2024-08-05 16:36:00 | 映画

タイ・ウェスト監督、ミア・ゴス主演のホラー『X エックス』は期待外れの1作だったが、あの作品の続編がこれである。だからあまり期待してなかったけどA24作品だから、きっと普通じゃないし、なんだか前作とはまるでタッチが違うから少し気になっていた。

続編だと言われなくてはまるでそうとは思えないほど印象は異なる。あの暗くて重くて残酷だった作品とは打って変わってパステルカラーの明るくて悲しい物語に。シリーズ第2作だが、前作の60年前が描かれる。殺人犯パールの若き日の物語。

パールはミュージカル女優を夢見て農場から出ていきたいと願う若き人妻。厳格な母親と全身不随で自分では動けない父親の面倒を見て暮らす。戦争に行った夫の帰りを待つ日々。
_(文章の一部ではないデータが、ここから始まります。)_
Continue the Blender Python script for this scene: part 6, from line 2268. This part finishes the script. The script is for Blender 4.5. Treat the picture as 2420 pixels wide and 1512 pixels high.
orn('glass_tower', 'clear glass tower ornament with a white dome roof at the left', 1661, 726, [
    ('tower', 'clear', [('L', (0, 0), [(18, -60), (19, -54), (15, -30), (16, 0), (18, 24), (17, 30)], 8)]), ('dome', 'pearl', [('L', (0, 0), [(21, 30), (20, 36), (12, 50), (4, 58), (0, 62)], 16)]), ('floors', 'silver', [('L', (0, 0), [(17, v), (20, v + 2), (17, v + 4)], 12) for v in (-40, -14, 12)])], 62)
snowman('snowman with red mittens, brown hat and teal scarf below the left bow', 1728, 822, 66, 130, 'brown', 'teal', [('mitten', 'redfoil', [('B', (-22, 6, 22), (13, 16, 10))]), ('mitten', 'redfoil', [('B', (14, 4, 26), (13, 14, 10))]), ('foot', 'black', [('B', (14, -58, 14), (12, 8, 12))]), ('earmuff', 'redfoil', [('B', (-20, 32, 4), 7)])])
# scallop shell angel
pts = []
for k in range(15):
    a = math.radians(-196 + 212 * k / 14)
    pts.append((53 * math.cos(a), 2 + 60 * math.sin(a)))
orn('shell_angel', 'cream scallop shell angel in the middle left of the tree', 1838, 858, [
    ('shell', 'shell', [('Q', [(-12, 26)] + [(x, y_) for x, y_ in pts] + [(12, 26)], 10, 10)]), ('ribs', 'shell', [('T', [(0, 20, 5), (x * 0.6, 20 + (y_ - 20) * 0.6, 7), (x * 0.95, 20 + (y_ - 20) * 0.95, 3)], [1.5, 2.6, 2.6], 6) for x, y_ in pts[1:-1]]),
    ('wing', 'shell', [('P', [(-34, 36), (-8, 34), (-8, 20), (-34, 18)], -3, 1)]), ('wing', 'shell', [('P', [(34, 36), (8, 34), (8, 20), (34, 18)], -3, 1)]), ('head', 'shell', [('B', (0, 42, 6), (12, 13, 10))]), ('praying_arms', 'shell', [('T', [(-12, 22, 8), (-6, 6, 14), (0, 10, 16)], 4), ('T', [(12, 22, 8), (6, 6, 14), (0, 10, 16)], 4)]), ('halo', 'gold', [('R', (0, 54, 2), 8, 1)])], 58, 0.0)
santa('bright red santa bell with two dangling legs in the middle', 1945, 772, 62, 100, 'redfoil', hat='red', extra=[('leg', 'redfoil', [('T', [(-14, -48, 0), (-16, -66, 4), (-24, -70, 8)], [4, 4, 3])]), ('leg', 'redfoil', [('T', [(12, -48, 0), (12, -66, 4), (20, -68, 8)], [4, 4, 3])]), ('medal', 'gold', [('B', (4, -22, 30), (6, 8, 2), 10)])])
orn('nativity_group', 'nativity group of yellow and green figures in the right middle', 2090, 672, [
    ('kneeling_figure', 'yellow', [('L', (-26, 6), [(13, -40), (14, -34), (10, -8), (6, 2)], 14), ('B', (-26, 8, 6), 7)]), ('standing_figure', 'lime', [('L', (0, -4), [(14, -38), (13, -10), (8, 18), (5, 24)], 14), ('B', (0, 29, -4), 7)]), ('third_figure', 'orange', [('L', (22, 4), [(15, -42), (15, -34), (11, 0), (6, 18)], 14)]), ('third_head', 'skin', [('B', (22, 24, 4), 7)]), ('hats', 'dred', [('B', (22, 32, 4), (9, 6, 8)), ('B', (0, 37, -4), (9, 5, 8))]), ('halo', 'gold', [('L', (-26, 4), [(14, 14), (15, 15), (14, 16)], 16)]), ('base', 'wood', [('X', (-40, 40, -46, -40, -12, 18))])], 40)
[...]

これがホラー映画だなんて最後までわからない。というか終盤になってようやく惨劇になってもなんか違和感がある。まだパステルカラーで極彩色の夢見る映画のままだ。

最初はアヒルを殺して、やがて母を殺し、父も、映写技師の優しい恋人だって殺してしまう。最後は自分の代わりにオーディションに受かった親友も。前作『X』はほとんど真っ暗な夜だったけど、本作はほとんどのシーンが明るい昼間の家の中。そこで殺していく。

パールは『オズの魔法使』のドロシーみたいな女の子。夢見る少女のまま大人になった。カカシさんとダンスを踊るシーンがすごい。だんだん狂気に至る過程が見事に描かれて怖い。ダンスからやがてカカシに跨がって擬似ファックをするシーンにつながる。

優しい女性がまさかの殺人鬼になる。ラストの帰還した夫との再会シーンで見せる笑顔がすごい。延々と彼女の顔のアップが続く。なんとそこにエンドクレジットが流れる始末だ。ミア・ゴスの目には涙が。やがてそれも止まる。